◆ PROBLEM ◆
Reproduce from the records below, with no pictures, exactly the lines between the one containing "Recreate this scene" and the one containing "rnd = random.Random(7)", inclusive.

◆ DATA FOR PROCESSING ◆
■ ■ ■ ■ ■

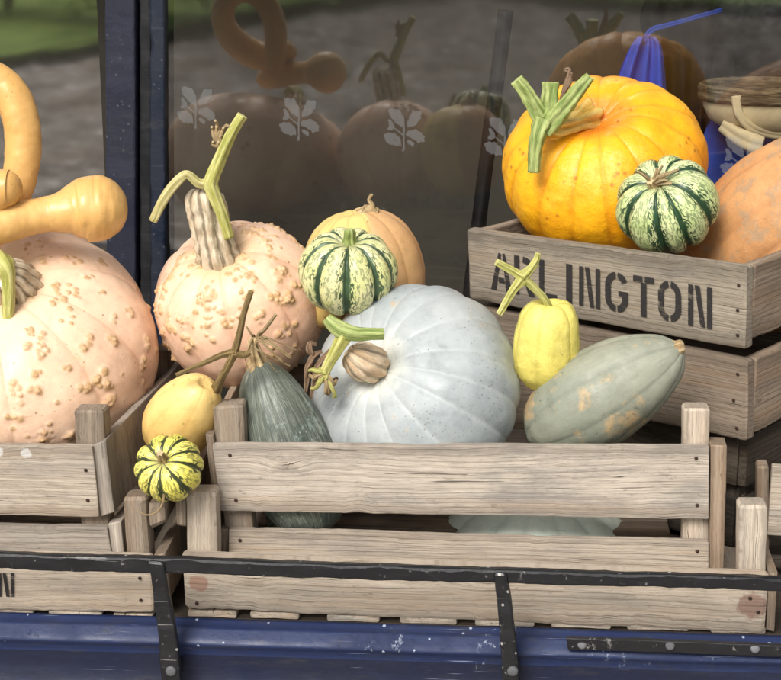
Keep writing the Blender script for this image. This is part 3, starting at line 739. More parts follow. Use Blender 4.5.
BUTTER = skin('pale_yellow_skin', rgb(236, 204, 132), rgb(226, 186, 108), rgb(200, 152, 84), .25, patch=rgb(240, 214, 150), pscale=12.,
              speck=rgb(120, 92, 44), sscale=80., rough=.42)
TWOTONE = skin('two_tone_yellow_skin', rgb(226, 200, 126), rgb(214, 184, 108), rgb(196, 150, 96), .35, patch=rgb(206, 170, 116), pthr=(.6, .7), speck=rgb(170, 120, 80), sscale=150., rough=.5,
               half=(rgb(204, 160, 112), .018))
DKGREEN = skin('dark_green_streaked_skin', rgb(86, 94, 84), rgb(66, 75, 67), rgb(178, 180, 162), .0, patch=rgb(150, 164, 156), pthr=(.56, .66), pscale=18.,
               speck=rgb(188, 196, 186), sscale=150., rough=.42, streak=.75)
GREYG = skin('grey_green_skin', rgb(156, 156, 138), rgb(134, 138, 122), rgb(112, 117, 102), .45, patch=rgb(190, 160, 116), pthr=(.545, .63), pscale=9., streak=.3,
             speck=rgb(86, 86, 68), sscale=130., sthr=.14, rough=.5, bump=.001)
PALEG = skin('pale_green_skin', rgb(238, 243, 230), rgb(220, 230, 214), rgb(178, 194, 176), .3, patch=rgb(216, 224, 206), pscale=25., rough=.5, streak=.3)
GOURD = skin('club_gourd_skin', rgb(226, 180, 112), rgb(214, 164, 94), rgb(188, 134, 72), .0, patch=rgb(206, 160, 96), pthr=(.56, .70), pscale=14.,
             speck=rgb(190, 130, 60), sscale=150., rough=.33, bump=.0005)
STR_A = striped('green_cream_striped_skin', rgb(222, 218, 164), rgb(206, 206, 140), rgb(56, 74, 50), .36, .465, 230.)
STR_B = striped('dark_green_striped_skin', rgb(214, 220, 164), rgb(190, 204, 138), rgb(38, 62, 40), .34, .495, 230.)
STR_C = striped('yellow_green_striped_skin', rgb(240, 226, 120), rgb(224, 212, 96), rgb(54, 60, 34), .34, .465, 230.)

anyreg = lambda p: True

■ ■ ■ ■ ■

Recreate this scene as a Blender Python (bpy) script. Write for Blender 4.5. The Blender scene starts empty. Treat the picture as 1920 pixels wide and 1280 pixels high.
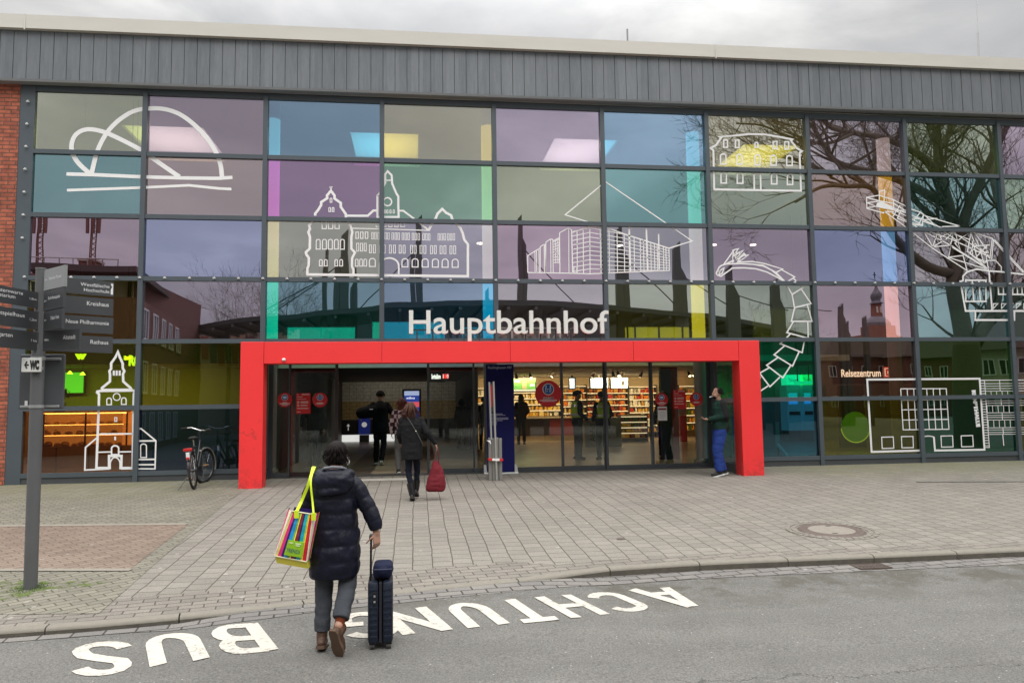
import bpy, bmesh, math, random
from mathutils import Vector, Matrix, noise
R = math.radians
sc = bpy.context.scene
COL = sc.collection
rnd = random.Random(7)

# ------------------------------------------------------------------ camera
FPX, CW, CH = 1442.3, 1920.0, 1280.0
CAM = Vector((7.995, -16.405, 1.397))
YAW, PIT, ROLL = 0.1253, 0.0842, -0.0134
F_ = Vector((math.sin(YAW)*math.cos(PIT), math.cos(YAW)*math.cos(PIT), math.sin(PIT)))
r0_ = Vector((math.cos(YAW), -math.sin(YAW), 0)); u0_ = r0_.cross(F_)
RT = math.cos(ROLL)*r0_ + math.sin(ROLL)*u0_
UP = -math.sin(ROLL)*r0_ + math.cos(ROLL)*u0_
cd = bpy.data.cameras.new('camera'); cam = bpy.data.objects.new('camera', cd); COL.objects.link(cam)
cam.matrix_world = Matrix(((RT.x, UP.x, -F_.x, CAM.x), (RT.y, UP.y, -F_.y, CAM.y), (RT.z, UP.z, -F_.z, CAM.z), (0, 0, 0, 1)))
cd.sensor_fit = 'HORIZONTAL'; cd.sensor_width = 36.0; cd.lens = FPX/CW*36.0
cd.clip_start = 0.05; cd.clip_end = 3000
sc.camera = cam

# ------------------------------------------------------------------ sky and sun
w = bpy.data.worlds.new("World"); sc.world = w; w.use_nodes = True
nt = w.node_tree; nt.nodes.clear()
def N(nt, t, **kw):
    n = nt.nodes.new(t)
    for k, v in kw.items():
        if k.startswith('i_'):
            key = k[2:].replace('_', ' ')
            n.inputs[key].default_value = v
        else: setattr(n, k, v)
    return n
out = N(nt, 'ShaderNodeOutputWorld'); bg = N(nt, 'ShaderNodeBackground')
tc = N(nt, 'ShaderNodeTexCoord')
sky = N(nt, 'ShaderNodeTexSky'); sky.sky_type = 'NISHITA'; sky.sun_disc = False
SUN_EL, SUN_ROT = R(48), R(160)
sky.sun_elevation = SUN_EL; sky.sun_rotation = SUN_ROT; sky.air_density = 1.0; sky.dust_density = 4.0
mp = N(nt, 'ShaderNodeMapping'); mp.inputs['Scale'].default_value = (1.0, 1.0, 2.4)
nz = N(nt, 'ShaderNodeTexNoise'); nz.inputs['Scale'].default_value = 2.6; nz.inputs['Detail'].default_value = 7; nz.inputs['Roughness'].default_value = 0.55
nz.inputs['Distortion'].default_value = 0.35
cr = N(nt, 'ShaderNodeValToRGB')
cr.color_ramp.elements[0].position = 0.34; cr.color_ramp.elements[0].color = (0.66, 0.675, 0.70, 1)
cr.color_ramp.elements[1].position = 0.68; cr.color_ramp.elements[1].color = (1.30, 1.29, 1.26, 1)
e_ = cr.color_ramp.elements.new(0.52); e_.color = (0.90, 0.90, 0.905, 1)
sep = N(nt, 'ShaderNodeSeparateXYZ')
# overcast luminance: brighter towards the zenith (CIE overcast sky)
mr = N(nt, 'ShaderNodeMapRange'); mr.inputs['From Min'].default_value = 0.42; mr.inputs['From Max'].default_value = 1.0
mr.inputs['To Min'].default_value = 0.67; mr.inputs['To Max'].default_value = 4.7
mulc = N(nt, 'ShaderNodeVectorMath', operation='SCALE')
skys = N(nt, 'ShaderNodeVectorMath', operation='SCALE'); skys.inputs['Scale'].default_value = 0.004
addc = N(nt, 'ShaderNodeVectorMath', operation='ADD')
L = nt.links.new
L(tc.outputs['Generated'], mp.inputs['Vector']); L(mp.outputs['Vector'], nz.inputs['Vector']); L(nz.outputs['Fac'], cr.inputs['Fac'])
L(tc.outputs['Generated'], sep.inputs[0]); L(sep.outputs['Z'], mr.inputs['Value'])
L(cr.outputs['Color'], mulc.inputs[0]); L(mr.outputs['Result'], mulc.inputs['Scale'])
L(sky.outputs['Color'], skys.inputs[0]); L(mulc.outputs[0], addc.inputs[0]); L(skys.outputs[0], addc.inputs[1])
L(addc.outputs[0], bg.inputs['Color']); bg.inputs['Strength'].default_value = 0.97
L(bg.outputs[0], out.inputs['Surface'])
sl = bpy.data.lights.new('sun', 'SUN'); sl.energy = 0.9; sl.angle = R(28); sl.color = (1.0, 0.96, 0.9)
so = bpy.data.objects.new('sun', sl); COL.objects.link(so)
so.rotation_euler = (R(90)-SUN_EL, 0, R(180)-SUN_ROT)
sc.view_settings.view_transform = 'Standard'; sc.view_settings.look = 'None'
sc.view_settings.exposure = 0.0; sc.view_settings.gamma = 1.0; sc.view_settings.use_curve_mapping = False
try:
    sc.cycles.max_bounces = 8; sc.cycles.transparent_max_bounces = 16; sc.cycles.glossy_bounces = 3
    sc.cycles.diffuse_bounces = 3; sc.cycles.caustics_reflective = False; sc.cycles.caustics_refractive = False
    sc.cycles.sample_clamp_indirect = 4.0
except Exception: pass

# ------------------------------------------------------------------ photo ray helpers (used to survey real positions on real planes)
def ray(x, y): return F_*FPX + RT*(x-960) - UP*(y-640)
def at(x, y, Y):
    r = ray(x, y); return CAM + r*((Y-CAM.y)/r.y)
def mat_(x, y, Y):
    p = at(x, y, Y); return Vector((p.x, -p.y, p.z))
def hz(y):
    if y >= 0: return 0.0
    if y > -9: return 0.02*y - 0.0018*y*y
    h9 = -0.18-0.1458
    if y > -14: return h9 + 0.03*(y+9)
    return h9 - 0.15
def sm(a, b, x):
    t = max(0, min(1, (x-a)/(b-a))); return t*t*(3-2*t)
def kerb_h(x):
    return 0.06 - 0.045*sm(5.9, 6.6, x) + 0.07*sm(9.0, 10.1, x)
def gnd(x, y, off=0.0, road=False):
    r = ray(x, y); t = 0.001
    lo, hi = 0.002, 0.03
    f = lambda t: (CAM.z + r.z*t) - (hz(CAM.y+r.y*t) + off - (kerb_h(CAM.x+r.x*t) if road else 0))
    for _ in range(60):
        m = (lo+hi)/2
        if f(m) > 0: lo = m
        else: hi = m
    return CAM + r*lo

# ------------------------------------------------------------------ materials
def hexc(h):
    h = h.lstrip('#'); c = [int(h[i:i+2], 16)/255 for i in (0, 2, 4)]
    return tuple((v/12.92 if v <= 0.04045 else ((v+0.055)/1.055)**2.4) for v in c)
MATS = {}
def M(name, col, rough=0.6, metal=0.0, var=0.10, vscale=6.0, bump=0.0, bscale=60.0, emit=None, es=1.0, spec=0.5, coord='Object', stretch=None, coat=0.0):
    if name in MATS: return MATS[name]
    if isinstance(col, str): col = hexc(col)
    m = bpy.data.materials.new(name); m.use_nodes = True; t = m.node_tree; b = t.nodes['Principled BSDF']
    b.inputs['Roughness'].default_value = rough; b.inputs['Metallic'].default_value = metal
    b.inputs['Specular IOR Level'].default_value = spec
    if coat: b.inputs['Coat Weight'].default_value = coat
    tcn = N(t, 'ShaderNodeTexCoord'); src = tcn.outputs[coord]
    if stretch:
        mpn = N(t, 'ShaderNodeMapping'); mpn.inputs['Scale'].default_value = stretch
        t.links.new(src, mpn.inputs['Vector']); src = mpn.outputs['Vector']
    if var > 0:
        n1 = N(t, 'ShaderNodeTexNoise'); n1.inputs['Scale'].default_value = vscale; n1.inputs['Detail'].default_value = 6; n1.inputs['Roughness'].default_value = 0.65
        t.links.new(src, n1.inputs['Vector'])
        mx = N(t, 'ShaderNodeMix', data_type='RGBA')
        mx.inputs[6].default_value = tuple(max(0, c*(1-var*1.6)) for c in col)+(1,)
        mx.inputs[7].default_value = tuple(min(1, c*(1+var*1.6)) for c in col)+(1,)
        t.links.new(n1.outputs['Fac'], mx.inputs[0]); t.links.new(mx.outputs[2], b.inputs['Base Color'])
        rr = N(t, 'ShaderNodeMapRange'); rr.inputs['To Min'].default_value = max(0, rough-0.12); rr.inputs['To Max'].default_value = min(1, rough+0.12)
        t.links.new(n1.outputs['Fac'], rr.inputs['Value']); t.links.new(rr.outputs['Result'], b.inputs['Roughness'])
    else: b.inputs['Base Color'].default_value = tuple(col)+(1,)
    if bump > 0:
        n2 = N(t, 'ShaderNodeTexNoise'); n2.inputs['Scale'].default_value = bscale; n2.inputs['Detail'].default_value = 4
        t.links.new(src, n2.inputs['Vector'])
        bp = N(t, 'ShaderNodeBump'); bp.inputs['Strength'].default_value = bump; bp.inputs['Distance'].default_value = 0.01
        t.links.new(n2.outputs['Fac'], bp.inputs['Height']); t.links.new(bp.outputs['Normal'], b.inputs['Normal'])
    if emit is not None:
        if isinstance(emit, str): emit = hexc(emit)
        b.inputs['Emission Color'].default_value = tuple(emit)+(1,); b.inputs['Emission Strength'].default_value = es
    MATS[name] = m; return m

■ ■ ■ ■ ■

◆ THE SOLUTION ◆
Recreate this scene as a Blender Python (bpy) script. Write for Blender 4.5. The Blender scene starts empty. Treat the picture as 1920 pixels wide and 1280 pixels high.
import bpy, bmesh, math, random
from mathutils import Vector, Matrix, noise
R = math.radians
sc = bpy.context.scene
COL = sc.collection
rnd = random.Random(7)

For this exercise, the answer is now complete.